Arbeitsblatt zum Gedicht
PDF (25.1 KB)

Details zum Gedicht „Waldmädchen“

Anzahl Strophen
2
Anzahl Verse
27
Anzahl Wörter
125
Entstehungsjahr
1788 - 1857
Epoche
Romantik

Gedicht-Analyse

Dieses Gedicht trägt den Titel „Waldmädchen“ und wurde von Joseph von Eichendorff geschrieben, einem der wichtigsten Vertreter der Romantik in Deutschland, der von 1788 bis 1857 lebte. Damit lässt sich das Gedicht zeitlich der Hochromantik zuordnen, die von etwa 1804 bis 1815 dauerte.

Es sind oft fantasievolle, idyllische oder melancholische Themen und Motive typisch für diese Epoche und diese spiegeln sich auch in diesem Gedicht wieder. Beim ersten Lesen fällt sofort auf, dass das lyrische Ich seine Identität durch verschiedene Manifestationen ausdrückt: zunächst als Feuer, dann als Reh und schließlich als Vogel.

Im Inhalt des Gedichts sehen wir, dass das lyrische Ich eine Art Spiel mit denjenigen spielt, die es verfolgen möchten. Als Feuer warnt das lyrische Ich, dass es diejenigen verbrennen wird, die zu nahe kommen. Als Reh fordert es seine Verfolger spielerisch heraus, es zu jagen, dabei ist es sich sicher, dass sie es nie fangen werden. Schließlich, als ein Vogel, entzieht sich das lyrische Ich ganz dem Zugriff und offenbart, dass es sich verflogen hat. Dies sorgt für einen melancholischen Schluss. Damit deutet das lyrische Ich an, dass es unkontrollierbar, frei und unabhängig ist, aber dabei auch allein und möglicherweise verloren.

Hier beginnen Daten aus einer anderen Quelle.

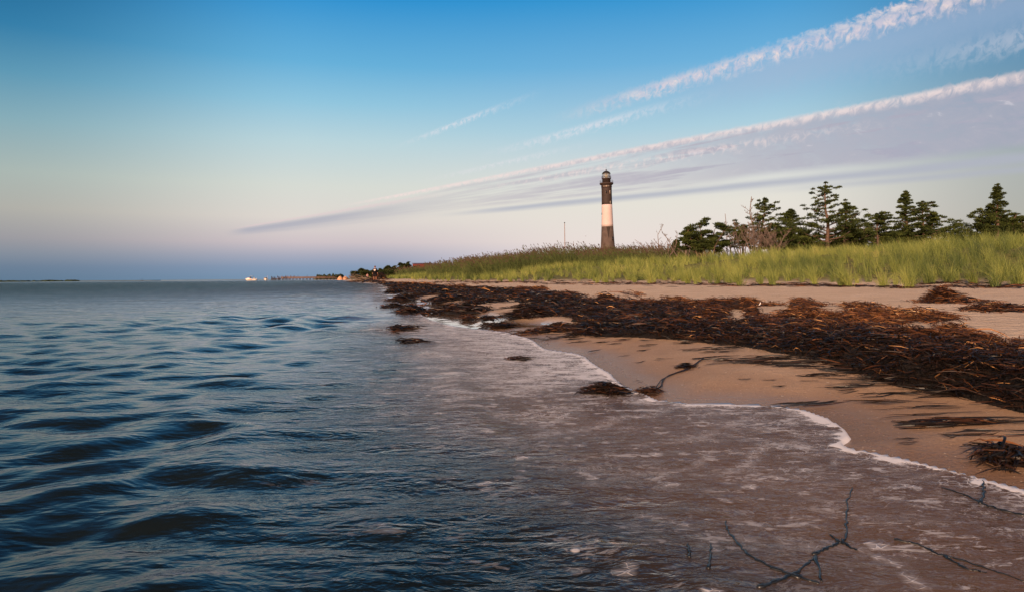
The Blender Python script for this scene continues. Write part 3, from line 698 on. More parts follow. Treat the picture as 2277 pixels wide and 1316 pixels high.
clump(913, 694, 55, 1.2, .11, 700, .22, .014, 'dark seaweed heap standing in the water at the left tip of the pale wet patch', seed=5)
clump(895, 666, 40, 1.5, .11, 400, .28, .02, 'small far seaweed heap at the water line below the distant bank', seed=6)
clump(1010, 667, 110, 1.2, .08, 650, .28, .018, 'long low seaweed streak across the brown sand behind the wet patch', seed=7)
clump(1080, 673, 80, .8, .07, 450, .25, .016, 'short seaweed streak right of the long low streak on the brown sand', seed=8)
clump(985, 654, 120, 2.2, .06, 400, .35, .025, 'thin far seaweed streak high on the brown sand near the bank', seed=9)
clump(870, 683, 55, 1.0, .05, 260, .26, .018, 'narrow seaweed strip at the water line left of the dark heap', seed=10)
clump(880, 649, 40, 2.6, .09, 300, .4, .03, 'farthest dark seaweed tongue reaching into the water', seed=12)
clump(1115, 727, 55, .28, .05, 420, .12, .007, 'low ragged seaweed clump right at the foam edge', seed=13)
clump(1085, 709, 30, .2, .03, 130, .12, .007, 'tiny seaweed tuft between the wet patch and the tall black clump', seed=14)
clump(1040, 707, 28, .25, .03, 110, .13, .008, 'reddish seaweed scrap lying on the pale wet patch', seed=15, dryv=.25)
clump(1235, 735, 120, .40, .05, 900, .14, .007, 'tangled dark seaweed clump with rusty flecks below the bank', seed=16, dryv=.1)
clump(1340, 742, 130, .35, .035, 600, .14, .006, 'loose trail of black seaweed below the lower edge of the bank', seed=17, base=False)
clump(1352, 876, 80, .13, .045, 420, .09, .005, 'dark seaweed clump awash in white foam beside the beach', seed=18, inwater=True)
clump(1440, 876, 40, .07, .03, 160, .07, .004, 'small brown seaweed tangle at the foam edge right of the awash clump', seed=19, dryv=.15)
clump(1525, 818, 36, .14, .02, 170, .07, .004, 'crumpled dark seaweed knot alone on the sand with a curling tail', heading=.9, spread=.8, seed=20, base=False, flat=True)
clump(2105, 672, 100, .75, .17, 1500, .16, .009, 'round mop of dry brown seaweed alone on the pale upper sand', seed=21, dryv=.25, spread=1.2, group='separate seaweed clumps on the upper sand')
clump(2225, 690, 140, .6, .07, 900, .16, .008, 'flat dry seaweed mat at the right edge of the upper sand', seed=22, dryv=.22, group='separate seaweed clumps on the upper sand')
clump(2255, 1030, 110, .14, .035, 420, .11, .005, 'black tangled seaweed clump on the wet sand at the right frame edge', heading=.5, spread=.6, seed=23, group='seaweed clumps on the wet sand')
clump(2110, 948, 150, .07, .016, 110, .13, .0045, 'long brown eelgrass tangle stretched over the sand near the right edge', heading=-.25, spread=.25, seed=24, base=False, flat=True)
clump(900, 733, 50, .7, .016, 140, .2, .012, 'dark weed patch floating in the water left of the wet patch', seed=25, inwater=True, group='floating seaweed patches')
clump(925, 762, 60, .25, .012, 110, .15, .009, 'thin floating weed strip nearer than the floating dark weed patch', seed=26, inwater=True, group='floating seaweed patches')
clump(1150, 801, 45, .16, .006, 60, .1, .006, 'small dark floating weed patch in the foamy shallows', seed=27, inwater=True, base=False, group='floating seaweed patches')
clump(806, 625, 80, 2.6, .25, 900, .6, .05, 'dark seaweed washed up along the edge of the far point', seed=29, dryv=.1)
clump(843, 621, 34, 3.2, .95, 900, .5, .05, 'steep brown heap of seaweed beside the standing person', seed=28, dryv=.2, name='seaweed_heap', cat='seaweed heap', group=None)

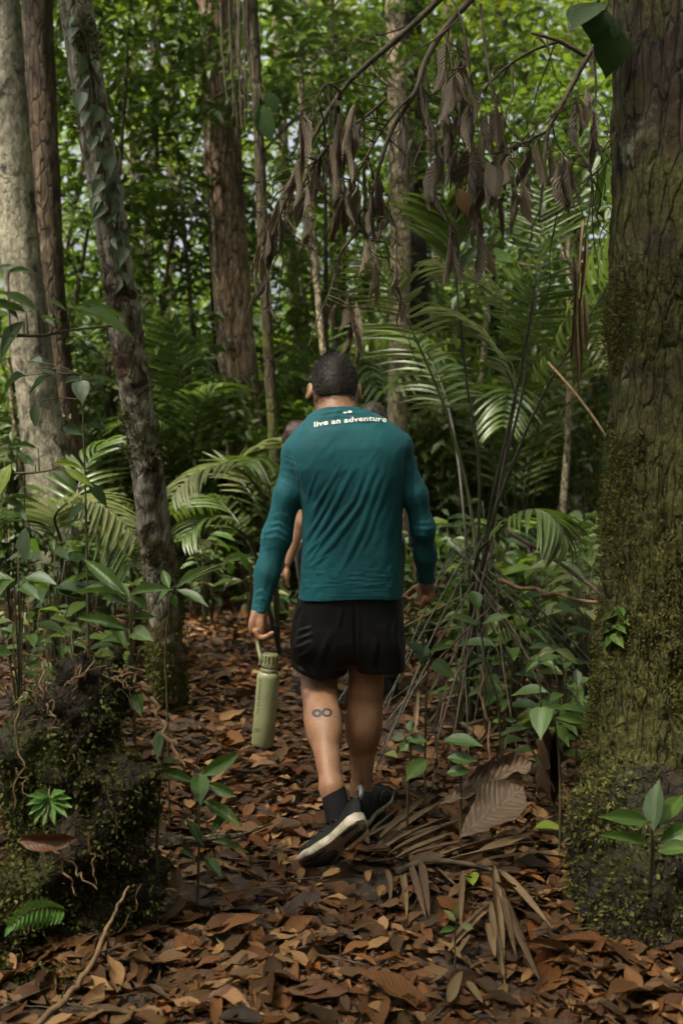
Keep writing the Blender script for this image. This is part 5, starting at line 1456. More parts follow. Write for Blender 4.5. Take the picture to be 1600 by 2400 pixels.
CL = [(612, 640, 2), (632, 590, 3), (655, 545, 2), (622, 690, 1), (704, 325, 2), (708, 405, 2), (716, 470, 3), (722, 535, 2), (738, 450, 2), (758, 400, 2), (776, 385, 3), (792, 370, 2), (806, 335, 2), (818, 365, 2), (832, 310, 1), (846, 330, 1),
      (800, 455, 3), (816, 485, 3), (832, 465, 2), (846, 495, 2), (862, 475, 2), (884, 505, 2), (905, 540, 2), (860, 625, 2), (878, 655, 1), (916, 680, 2), (800, 728, 1), (816, 738, 1), (835, 775, 1), (824, 800, 1),
      (966, 330, 2), (985, 240, 2), (1002, 320, 1), (1012, 372, 2), (1004, 470, 2), (1030, 300, 2), (1042, 235, 2), (1050, 350, 3), (1062, 290, 2), (1070, 440, 2), (1078, 385, 3), (1087, 150, 2), (1092, 270, 2), (1102, 420, 3), (1114, 380, 2),
      (1118, 540, 1), (1122, 605, 1), (1132, 450, 3), (1142, 340, 2), (1056, 575, 2), (1052, 620, 1), (1154, 400, 3), (1168, 425, 3), (1184, 380, 2), (1198, 450, 2), (1218, 470, 1), (1242, 390, 1), (1256, 385, 1), (1302, 425, 2), (1316, 405, 2), (1332, 430, 2), (1352, 280, 1), (1378, 250, 2), (1392, 330, 1), (1098, 215, 2), (1110, 300, 2), (1045, 160, 1), (1065, 210, 1), (1022, 420, 1), (1160, 300, 1), (1176, 480, 2), (1225, 420, 1)]
hang = [leaf_data('lance', M_hang, n=9, m=7, fold=0, arch=a, curl=c, twist=tw, ripple=.03, seed=i) for i, (a, c, tw) in enumerate(((.1, 2.6, .6), (-.1, 3.2, -.8), (.2, 2.2, 1.1), (.05, 3.4, .2), (-.15, 2.4, -.3), (.35, 1.4, 1.8), (-.3, 1.8, -1.6), (.25, 3.0, 2.2), (.0, 1.0, .7)))]
hang += [leaf_data('ellip', M_hang, n=9, m=7, fold=0, arch=.15, curl=1.7, twist=.9, ripple=.06, seed=9), leaf_data('obov', M_hang, n=9, m=7, fold=0, arch=.1, curl=2.0, twist=-.6, ripple=.06, seed=8)]
nleaf = 0
for x, y, n in CL:
    for q in range(n + (rng.random() < .5)):
        X, Yp = x + rng.normal(0, 9) * (n > 1), y + rng.normal(0, 18) * (n > 1)
        ln = rng.uniform(60, 140)
        d0 = 2.92 + rng.normal(0, .07) if x < 960 else 3.02 + rng.normal(0, .08)
        if y > 700: d0 = 2.86
        a = P(X, Yp - ln / 2, d0); b = P(X + rng.normal(0, 16), Yp + ln / 2, d0 + rng.normal(0, .02))
        best = None
        for k, ar in arrs.items():
            w = np.linalg.norm((ar - a) * np.array([1, 1, .8]), axis=1) + np.where(ar[:, 2] < a[2] + .01, .5, 0)
            j = int(np.argmin(w))
            if best is None or w[j] < best[0]: best = (w[j], k, ar[j])
        _, k, p = best
        m_ = (p * .45 + a * .55) + np.array([rng.normal(0, .008), rng.normal(0, .008), abs(p[2] - a[2]) * .15])
        MB().tube([p, m_, a], [.0022, .0013], 5, 9).build('twig', M_twig, BR[k])
        th = rng.uniform(0, 2 * np.pi)
        leaf(BR[k], a, b, S(rng.uniform(20, 42), d0), hang[int(rng.integers(0, len(hang)))], up=(math.cos(th), math.sin(th), .1)); nleaf += 1
tl = leaf_data('ellip', DEAD['tan'], n=9, m=5, fold=.1, arch=.2, ripple=.04)
leaf(BR['cross'], P(1072, 440, 2.9), P(1098, 505, 2.9), S(34, 2.9), tl, up=(0, -1, .2))
print('hanging leaves', nleaf)
for k in range(80):                                    # bare side twigs
    key = ('upper', 'long', 'cross')[k % 3]; ar = arrs[key]; p = ar[int(rng.integers(5, len(ar)))]
    l = rng.uniform(.12, .40); an = rng.uniform(-2.9, -.2)
    e = p + np.array([math.cos(an) * l * .7, rng.normal(0, .06), math.sin(an) * l])
    qx, qy = project(np.array([e])); 
    if 690 < qx[0] < 900 and qy[0] > 760: continue
    MB().tube(gnarl(p, e, 6, .012), [.0028, .0012], 5, 12).build('twig', M_twig, BR[key])

# big dark leaves at the top
def big_leaf_plant(label, Y, base, tips, w, mat):
    t = empty('epiphyte', P(*base, Y), label, 'plant')
    st = MB()
    for (x, y, dy) in tips:
        a = P(*base, Y); m_ = P((base[0] * .6 + x * .4), (base[1] * .6 + y * .4) - 10, Y)
        st.tube([a, (a + m_) / 2 + np.array([0, 0, .02]), m_], [.006, .004], 5, 7)
        leaf(t, m_, P(x, y, Y + dy), S(w * rng.uniform(.85, 1.15), Y), leaf_data('ellip', mat, n=9, m=5, fold=.1, arch=.15), up=(rng.normal(0, .4), -.9, .6))
    st.build('stem', M_stem, t)
big_leaf_plant('large dark leaves hanging at the top of the thick mossy trunk', 2.9, (1438, -10), ((1340, 55, -.1), (1390, 100, 0), (1425, 180, 0), (1360, -30, .1)), 90, M_dark)
big_leaf_plant('broad dark leaves hanging beside the upper part of the thin mossy tree', 7.0, (606, 200), ((634, 335, 0), (612, 320, .1), (650, 262, 0)), 44, M_dark)
big_leaf_plant('upright leaf plant of broad bright leaves glowing above the big palm', 6.4, (1140, 640), ((1040, 585, 0), (1165, 640, 0), (1090, 600, .2), (1200, 590, .1), (1230, 640, 0)), 60, M_bgl)
big_leaf_plant('broad leaves half hidden beside the thick mossy trunk', 3.9, (1440, 330), ((1372, 300, 0), (1360, 420, 0), (1398, 480, 0), (1410, 390, 0)), 36, M_green)
lr = empty('hanging_roots', P(572, -40, 7.0), 'bundle of dark hanging aerial roots at the top of the thin mossy tree', 'roots')
for k in range(16):
    x = 560 + rng.normal(0, 14); l = rng.uniform(120, 330)
    MB().tube([P(x, -60, 7.0 + rng.normal(0, .05)), P(x + rng.normal(4, 4), l * .5, 7.0), P(x + rng.normal(14, 10), l, 7.0)], [.009, .004], 5, 14).build('root', M_twig, lr)
# ------------------------------------------------------------------ palms
def palm_frond(parent, pts, n, ll, w, mat, t0=.3, droop=.5, smat=None, r=.010, joined=False, fwd=.55, lift=.25, seed=0):
    """A frond: rachis (part) with its leaflets (sub-parts)."""
    path = smooth_path(pts, 60)
    fr = obj('frond', mesh_data('frond', *(lambda v: (v[0], [v[1], v[2]]))(tube(path, [r, r * .8, r * .45, r * .15], 7))), smat or M_stalk, parent)
    t, a, b = frames(path)
    tm = leaf_shape('strap', 8, 3, .14, droop, seed=seed, wr=.1)
    me = leaf_data('strap', mat, n=8, m=3, fold=.14, arch=droop, seed=seed, wr=.1)
    pos, Bs, sc_ = [], [], []
    for k in range(n):
        u = t0 + (1 - t0) * (k + .5) / n
        i = min(59, int(u * 59)); p = path[i]; tg = t[i]
        side = np.cross(tg, np.array([0, 0, 1.])); side /= np.linalg.norm(side) + 1e-9
        upv = np.cross(side, tg)
        s_ = (u - t0) / (1 - t0)
        L = ll * (.35 + .65 * math.sin(np.pi * min(1, .12 + s_ * .86)) ** .7)
        for sg in (-1, 1):
            d = side * sg + tg * (fwd + .5 * s_) + upv * (lift + rng.normal(0, .06)) + rng.normal(0, .05, 3)
            d /= np.linalg.norm(d)
            z = upv - d * d.dot(upv); z /= np.linalg.norm(z) + 1e-9
            Bm = np.stack([d, np.cross(z, d), z], 1); l_ = L * rng.uniform(.9, 1.08)
            if joined: pos.append(p); Bs.append(Bm); sc_.append((l_, w, l_))
            else: leaf(fr, p, p + d * l_, w, me, up=z, name='leaflet')
    if joined:
        d_ = scatter([tm], np.array(pos), np.array(Bs), np.array(sc_))
        cloud_obj('leaflet', d_, mat, fr)['kind'] = 'stuff'
    return fr
pb = gp(1105, 1610); pb[1] = 5.1; pb = np.array([P(1105, 1500, 5.1)[0], 5.1, float(ground_z(P(1105, 1500, 5.1)[0], 5.1))])
palm = empty('stemless_palm', pb, 'big stemless palm with arching fronds and a skirt of dead stalks', 'palm')
A = lambda *q: [pb + np.array([rng.normal(0, .05), rng.normal(0, .05), .05])] + [P(*v) for v in q]
palm_frond(palm, A((1110, 1250, 5.0), (1050, 984, 4.8), (967, 779, 4.6), (915, 672, 4.5), (872, 615, 4.45)), 24, .28, .017, M_palml, .42, .45, plain('pale_rachis', (.16, .17, .09), .5), fwd=.15, lift=.12, seed=1)
palm_frond(palm, A((1150, 1250, 5.1), (1195, 1000, 5.1), (1205, 920, 5.1), (1163, 830, 5.1), (1100, 765, 5.1), (1030, 722, 5.1)), 26, .30, .018, M_palml, .5, .55, None, lift=.2, seed=2)
palm_frond(palm, A((1160, 1200, 5.3), (1232, 860, 5.3), (1180, 722, 5.3), (1100, 652, 5.3), (1020, 622, 5.3)), 26, .32, .018, M_palml, .5, .5, None, seed=3)
palm_frond(palm, A((1141, 1247, 5.0), (1186, 1024, 4.9), (1230, 814, 4.8), (1252, 680, 4.75), (1266, 560, 4.75), (1272, 440, 4.8)), 26, .36, .020, M_palm, .48, .35, fwd=.1, lift=.0, seed=4)
palm_frond(palm, A((1141, 1270, 4.9), (1208, 1069, 4.8), (1279, 912, 4.7), (1364, 770, 4.6), (1436, 649, 4.5), (1500, 560, 4.4)), 24, .40, .022, M_palm, .5, .45, fwd=.3, seed=5)
palm_frond(palm, A((1123, 1136, 5.1), (1092, 890, 5.1), (1070, 676, 5.1), (1062, 560, 5.1), (1040, 480, 5.0)), 22, .34, .026, M_palm, .62, .5, joined=True, seed=6)
palm_frond(palm, A((1110, 1340, 4.9), (1150, 1262, 4.7), (1230, 1198, 4.5), (1290, 1212, 4.4), (1330, 1270, 4.35)), 20, .30, .022, M_palm, .45, .5, lift=-.1, seed=7)
palm_frond(palm, A((1090, 1250, 5.2), (1060, 1000, 5.6), (1010, 850, 6.0), (930, 780, 6.3), (850, 800, 6.5)), 24, .40, .030, M_palm, .45, .55, joined=True, seed=9)
for k in range(34):                                   # dead stalks and straw leaning round the base
    a = pb + np.array([rng.normal(0, .07), rng.normal(-.03, .07), rng.uniform(.35, .95)])
    an = rng.uniform(-2.6, -.2) if k % 3 else rng.uniform(0, 2 * np.pi)
    rr = rng.uniform(.35, 1.0)
    e = np.array([pb[0] - .12 + rr * math.cos(an), pb[1] + rr * math.sin(an) * 1.2, 0]); e[2] = float(ground_z(e[0], e[1])) + rng.uniform(.0, .06)
    m_ = (a + e) / 2 + np.array([rng.normal(0, .03), rng.normal(0, .03), rng.uniform(.0, .08)])
    MB().tube([a, m_, e], [.0055, .005, .003], 5, 12).build('dead_stalk', M_root if k % 9 == 0 else (M_stalk if k % 2 else M_twig), palm)
ds = empty('dead_stalk', gp(1420, 1560), 'pale straight dead stalk leaning from the palm toward the thick mossy trunk', 'stalk')
MB().tube([P(1284, 850, 4.4), P(1350, 925, 4.1), P(1418, 1020, 3.8), P(1470, 1110, 3.6)], [.006, .005], 7, 14).build('stalk', M_root, ds)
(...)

Das Gedicht hat eine eher freie Form ohne strikte Reimstruktur oder einheitliches Metrum. Die Sprache ist bildhaft und voller Natursymbolik, was typisch für die Romantik ist. Das lyrische Ich stellt sich in drei verschiedenen natürlichen Zuständen dar, was auf die Metamorphose und Veränderlichkeit hindeutet.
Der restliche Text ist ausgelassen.